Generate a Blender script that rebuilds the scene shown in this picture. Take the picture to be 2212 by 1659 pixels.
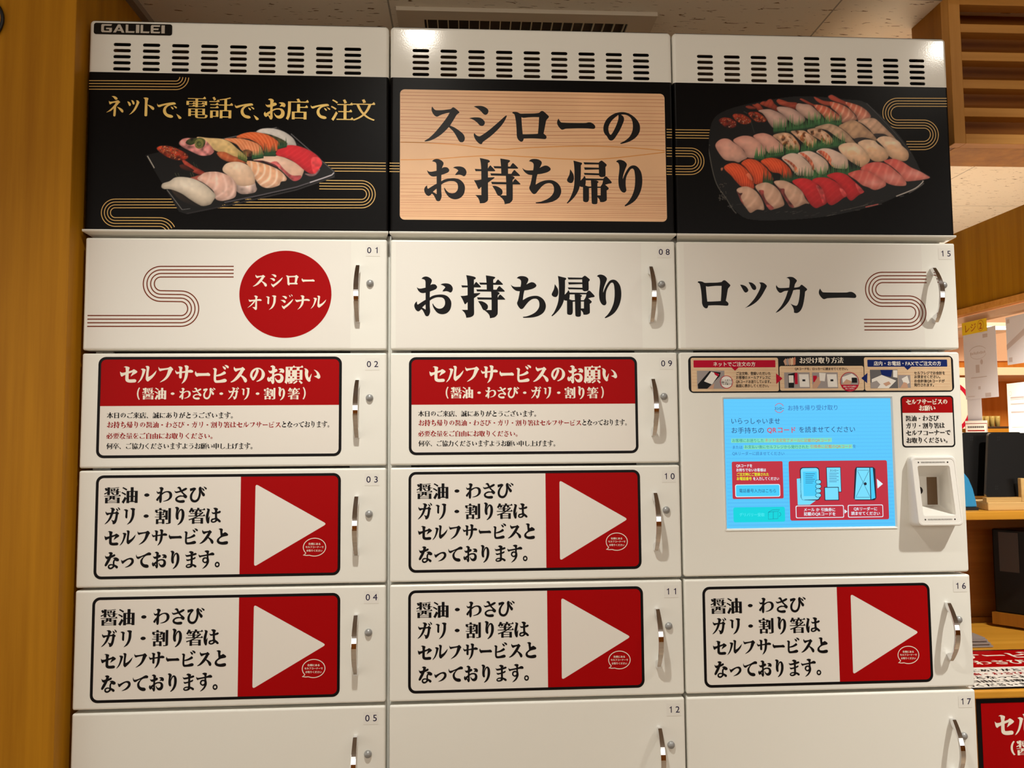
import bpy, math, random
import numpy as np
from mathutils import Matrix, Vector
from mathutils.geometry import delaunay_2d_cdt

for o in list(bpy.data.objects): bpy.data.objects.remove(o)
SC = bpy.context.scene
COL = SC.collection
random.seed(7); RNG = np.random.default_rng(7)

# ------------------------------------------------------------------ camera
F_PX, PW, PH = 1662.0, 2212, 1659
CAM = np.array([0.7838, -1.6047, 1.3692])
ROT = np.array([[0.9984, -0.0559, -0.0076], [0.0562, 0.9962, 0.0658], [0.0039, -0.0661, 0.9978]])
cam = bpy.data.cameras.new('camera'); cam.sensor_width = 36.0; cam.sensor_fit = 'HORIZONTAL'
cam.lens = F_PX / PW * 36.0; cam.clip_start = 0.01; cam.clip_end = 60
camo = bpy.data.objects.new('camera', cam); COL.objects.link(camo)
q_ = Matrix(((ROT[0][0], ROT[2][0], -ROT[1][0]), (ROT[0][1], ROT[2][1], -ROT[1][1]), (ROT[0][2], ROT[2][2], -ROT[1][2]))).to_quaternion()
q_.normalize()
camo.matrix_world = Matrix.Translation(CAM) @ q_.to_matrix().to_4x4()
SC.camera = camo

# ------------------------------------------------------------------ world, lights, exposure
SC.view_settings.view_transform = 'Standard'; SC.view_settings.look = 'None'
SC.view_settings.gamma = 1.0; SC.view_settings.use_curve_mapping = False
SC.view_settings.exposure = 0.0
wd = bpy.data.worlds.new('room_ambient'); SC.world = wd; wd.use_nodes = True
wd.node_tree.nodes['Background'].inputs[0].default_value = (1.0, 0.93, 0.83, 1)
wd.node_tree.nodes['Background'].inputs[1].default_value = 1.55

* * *

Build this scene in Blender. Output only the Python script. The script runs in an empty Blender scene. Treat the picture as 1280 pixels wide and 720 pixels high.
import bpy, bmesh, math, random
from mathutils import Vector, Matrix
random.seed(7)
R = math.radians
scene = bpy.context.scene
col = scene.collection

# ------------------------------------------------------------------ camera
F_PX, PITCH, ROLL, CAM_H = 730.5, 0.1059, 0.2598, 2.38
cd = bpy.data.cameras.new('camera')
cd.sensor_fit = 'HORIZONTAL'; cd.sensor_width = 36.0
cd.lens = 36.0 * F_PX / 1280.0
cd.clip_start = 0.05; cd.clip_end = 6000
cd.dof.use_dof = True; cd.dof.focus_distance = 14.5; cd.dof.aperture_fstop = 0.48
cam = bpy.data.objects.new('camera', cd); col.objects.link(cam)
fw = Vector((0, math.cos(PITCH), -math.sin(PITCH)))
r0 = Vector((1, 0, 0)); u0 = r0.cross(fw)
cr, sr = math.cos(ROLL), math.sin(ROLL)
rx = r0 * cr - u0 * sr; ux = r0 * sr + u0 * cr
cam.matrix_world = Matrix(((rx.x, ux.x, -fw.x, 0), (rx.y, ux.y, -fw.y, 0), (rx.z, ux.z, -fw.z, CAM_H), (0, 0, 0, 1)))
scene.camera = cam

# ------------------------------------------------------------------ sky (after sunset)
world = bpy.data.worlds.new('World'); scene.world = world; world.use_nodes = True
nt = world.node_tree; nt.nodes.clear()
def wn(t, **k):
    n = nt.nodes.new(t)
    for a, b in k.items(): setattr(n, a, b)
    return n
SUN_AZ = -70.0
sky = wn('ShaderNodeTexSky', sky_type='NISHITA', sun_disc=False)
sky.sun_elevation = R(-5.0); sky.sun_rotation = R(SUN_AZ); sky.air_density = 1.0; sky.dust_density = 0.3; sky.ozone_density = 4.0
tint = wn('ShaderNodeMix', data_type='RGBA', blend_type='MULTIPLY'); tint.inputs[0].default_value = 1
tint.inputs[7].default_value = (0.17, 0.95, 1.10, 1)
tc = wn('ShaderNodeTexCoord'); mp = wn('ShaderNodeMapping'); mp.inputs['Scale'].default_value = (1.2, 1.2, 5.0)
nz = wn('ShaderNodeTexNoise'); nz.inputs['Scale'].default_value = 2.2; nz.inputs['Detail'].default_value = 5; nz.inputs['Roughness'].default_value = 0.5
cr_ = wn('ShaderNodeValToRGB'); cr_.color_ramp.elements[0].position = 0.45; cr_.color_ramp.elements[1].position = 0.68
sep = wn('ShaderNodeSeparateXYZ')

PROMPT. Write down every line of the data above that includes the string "pixels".

FINAL RESULT.
Generate a Blender script that rebuilds the scene shown in this picture. Take the picture to be 2212 by 1659 pixels.
Build this scene in Blender. Output only the Python script. The script runs in an empty Blender scene. Treat the picture as 1280 pixels wide and 720 pixels high.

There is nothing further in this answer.